The problem with barring felons from buying guns is that almost every felon knows someone who isn’t necessarily a law-abiding citizen but is someone who just hasn’t been caught at anything serious. While we make it illegal for the felon to buy the gun himself, he can easily send a buddy of his into a store to buy a gun for him. It’s not difficult.

Then, to top it off, there’s not even significant penalties for doing it, apparently.

Some Georgia lawmakers want to change that.

You don’t have to pull the trigger to face prison time. At least, that’s what some lawmakers are hoping to get on the books.

Meg Heap, the Chatham County District Attorney, State Rep. Jesse Petrea, R- Savannah, and Alderman Julian Miller, District 4, met outside the Chatham County Courthouse Thursday afternoon to discuss an amendment to the Straw Purchase Law they are hoping to pass.

The statute targets people who buy guns “knowingly and intentionally” for a convicted felon or first time offender on probation.
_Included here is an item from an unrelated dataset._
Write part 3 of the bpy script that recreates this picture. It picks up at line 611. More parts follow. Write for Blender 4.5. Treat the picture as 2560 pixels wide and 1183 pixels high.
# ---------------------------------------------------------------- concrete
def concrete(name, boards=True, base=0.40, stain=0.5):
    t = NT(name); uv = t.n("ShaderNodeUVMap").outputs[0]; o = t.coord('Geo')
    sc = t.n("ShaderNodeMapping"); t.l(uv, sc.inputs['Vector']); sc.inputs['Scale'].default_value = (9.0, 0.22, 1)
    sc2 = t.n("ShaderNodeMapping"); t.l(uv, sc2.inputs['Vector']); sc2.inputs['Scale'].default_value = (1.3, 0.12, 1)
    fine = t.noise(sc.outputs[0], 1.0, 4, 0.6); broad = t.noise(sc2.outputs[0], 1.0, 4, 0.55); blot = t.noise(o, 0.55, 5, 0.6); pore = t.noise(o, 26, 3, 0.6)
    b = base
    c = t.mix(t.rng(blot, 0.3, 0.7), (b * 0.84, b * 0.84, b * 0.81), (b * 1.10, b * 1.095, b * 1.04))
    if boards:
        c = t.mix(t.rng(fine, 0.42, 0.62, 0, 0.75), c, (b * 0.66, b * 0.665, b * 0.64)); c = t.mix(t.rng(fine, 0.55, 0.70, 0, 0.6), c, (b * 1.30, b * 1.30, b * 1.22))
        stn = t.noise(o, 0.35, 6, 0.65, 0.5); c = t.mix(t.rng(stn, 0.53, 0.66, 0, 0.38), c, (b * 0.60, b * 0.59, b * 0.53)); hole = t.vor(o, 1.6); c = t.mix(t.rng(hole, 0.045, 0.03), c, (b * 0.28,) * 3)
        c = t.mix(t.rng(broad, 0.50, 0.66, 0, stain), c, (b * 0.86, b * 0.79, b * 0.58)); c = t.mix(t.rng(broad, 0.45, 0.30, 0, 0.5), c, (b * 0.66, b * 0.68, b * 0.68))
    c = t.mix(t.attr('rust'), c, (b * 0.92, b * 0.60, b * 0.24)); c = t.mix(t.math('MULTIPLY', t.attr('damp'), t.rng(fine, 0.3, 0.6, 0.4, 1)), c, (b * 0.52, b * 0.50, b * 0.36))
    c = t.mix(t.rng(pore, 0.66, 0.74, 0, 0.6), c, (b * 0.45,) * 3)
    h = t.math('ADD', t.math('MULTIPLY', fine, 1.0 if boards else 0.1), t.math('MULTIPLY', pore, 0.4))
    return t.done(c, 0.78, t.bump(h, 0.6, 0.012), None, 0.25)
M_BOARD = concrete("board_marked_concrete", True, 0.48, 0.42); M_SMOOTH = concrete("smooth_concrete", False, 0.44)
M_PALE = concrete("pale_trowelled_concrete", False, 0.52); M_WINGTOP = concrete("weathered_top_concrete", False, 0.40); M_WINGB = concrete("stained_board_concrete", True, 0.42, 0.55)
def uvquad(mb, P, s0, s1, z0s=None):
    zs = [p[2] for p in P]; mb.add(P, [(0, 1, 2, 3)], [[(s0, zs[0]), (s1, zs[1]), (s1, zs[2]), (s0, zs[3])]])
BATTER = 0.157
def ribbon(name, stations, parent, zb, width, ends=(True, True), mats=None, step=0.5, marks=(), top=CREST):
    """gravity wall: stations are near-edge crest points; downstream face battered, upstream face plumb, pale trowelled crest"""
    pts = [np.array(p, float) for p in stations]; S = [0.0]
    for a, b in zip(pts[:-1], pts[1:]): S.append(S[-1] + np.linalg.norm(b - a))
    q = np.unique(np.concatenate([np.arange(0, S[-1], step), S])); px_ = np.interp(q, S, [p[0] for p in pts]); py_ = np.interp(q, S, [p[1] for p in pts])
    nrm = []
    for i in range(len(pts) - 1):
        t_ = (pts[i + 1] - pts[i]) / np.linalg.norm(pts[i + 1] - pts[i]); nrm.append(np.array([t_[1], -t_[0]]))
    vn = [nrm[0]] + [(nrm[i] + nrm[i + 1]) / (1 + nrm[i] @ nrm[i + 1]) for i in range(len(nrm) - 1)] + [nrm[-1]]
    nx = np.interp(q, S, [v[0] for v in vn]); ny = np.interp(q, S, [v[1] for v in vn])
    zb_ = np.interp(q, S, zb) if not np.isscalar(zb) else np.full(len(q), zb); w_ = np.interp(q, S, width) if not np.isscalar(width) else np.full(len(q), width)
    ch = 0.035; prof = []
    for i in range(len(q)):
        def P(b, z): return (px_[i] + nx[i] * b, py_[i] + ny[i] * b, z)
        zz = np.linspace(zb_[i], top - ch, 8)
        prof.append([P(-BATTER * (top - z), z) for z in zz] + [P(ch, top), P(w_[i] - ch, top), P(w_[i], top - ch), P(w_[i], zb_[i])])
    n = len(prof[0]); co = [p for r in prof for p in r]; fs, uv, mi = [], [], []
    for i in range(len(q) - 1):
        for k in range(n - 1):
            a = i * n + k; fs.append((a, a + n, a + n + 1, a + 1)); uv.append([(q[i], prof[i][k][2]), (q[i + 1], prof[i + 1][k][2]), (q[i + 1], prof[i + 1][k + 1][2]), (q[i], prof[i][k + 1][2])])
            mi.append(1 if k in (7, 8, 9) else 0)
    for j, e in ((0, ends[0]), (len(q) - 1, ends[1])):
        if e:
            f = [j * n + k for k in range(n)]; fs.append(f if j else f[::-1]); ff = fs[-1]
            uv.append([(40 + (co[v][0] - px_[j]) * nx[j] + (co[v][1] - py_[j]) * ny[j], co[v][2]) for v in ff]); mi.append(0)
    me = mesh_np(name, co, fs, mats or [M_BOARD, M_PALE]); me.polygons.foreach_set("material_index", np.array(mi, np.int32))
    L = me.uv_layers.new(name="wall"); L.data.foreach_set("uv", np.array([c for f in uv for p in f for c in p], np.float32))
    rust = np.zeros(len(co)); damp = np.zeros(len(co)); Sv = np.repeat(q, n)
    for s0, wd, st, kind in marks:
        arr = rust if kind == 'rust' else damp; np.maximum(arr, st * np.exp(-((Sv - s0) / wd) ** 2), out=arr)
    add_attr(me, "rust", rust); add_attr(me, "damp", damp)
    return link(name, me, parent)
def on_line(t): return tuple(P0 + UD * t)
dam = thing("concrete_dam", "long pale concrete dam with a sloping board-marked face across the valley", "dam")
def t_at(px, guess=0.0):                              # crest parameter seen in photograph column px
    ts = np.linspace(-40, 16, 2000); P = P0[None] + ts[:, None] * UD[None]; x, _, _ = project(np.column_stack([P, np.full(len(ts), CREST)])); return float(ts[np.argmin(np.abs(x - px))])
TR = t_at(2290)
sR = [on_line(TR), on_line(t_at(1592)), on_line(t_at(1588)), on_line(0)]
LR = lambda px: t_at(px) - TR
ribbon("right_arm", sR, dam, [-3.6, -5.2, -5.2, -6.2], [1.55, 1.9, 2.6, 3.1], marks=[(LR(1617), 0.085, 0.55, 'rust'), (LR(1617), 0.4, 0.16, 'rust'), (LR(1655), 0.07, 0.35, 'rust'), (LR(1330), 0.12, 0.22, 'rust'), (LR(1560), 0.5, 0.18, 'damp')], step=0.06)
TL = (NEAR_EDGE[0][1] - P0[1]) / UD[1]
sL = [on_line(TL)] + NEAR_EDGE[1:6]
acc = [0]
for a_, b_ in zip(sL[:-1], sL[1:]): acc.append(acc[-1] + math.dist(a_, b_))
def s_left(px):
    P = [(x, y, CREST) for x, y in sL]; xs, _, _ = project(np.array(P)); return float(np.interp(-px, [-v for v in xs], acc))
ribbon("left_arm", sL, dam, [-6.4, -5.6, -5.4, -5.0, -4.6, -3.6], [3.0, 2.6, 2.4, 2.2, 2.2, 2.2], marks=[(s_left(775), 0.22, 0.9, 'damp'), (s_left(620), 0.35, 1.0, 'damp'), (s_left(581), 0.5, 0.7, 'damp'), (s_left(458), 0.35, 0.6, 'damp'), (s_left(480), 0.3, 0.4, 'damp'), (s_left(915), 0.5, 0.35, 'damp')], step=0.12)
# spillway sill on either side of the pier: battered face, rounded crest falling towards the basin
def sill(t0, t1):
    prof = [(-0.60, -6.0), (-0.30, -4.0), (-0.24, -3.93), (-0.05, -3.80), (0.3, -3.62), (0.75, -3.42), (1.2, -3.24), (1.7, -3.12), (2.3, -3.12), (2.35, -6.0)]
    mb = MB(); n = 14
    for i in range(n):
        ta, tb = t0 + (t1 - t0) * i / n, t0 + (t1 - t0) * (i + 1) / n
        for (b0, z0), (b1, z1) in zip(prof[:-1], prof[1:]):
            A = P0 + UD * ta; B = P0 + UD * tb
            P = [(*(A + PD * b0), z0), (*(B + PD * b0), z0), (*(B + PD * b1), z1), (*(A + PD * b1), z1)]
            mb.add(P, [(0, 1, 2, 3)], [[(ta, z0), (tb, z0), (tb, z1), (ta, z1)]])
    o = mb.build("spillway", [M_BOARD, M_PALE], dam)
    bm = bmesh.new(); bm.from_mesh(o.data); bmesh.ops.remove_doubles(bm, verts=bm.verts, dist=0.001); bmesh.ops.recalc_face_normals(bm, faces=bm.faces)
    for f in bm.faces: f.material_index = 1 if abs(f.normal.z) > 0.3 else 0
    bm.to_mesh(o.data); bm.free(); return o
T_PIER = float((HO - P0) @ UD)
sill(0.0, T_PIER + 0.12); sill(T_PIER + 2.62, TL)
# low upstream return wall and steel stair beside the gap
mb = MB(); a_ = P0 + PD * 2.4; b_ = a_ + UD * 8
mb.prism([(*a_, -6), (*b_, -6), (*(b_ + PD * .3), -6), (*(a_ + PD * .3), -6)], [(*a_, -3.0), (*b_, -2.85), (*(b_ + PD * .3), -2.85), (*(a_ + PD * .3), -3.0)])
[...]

The current charge is a misdemeanor, but legislators are pushing for a harsher punishment.

“All the other crimes, if you commit an armed robbery, and you were charged also with possession of a firearm by commission of a felony, that’s a five year sentence. We want it to equal all the other charges involving firearms,” said Heap.

 

The bill seeks to level a five-year sentence on straw buyers, which they believe will bring the punishment on par with many of the crimes being committed with these illegally purchased guns.

The question is, will it work?

Well, these folks aren’t deluded enough to think it’ll make everything all better and make all the bad people go away. Good for them.

Instead, they see it as just one layer in an overall strategy to combat gun violence. I don’t think that’ll make a damn bit of difference, but they’re not exactly creating new laws and turning previously law-abiding people into criminals, so I’m not going to lose too much sleep over it.

The problem is that they’re still looking primarily at guns as an evil rather than making any effort to combat the roots of violence in our communities. Take those out of play, and there are no straw buyers in the first place. People aren’t looking to get guns for illegal activities.

Well, not as many, anyway.

Meanwhile, more severe punishment sounds good, but I’m not sure these folks understand the subcultures we’re dealing with. Most of the problem goes from subcultures that view prison time as a rite of passage, something prestigious. Doing time means status.

It’s entirely possible that rather than reducing straw buys as intended, it actually makes it easier to find someone to buy a gun. The greater the risks, the greater the reward. In this case, status in the neighborhood. If you get caught and do time? No big. You’ve done time now. You’re someone in the neighborhood.

Yes, you take them out of circulation for a while and make them ineligible to be straw buyers, but someone will take their place. Either way, the violence will remain.

It’ll always be there until you deal with the roots.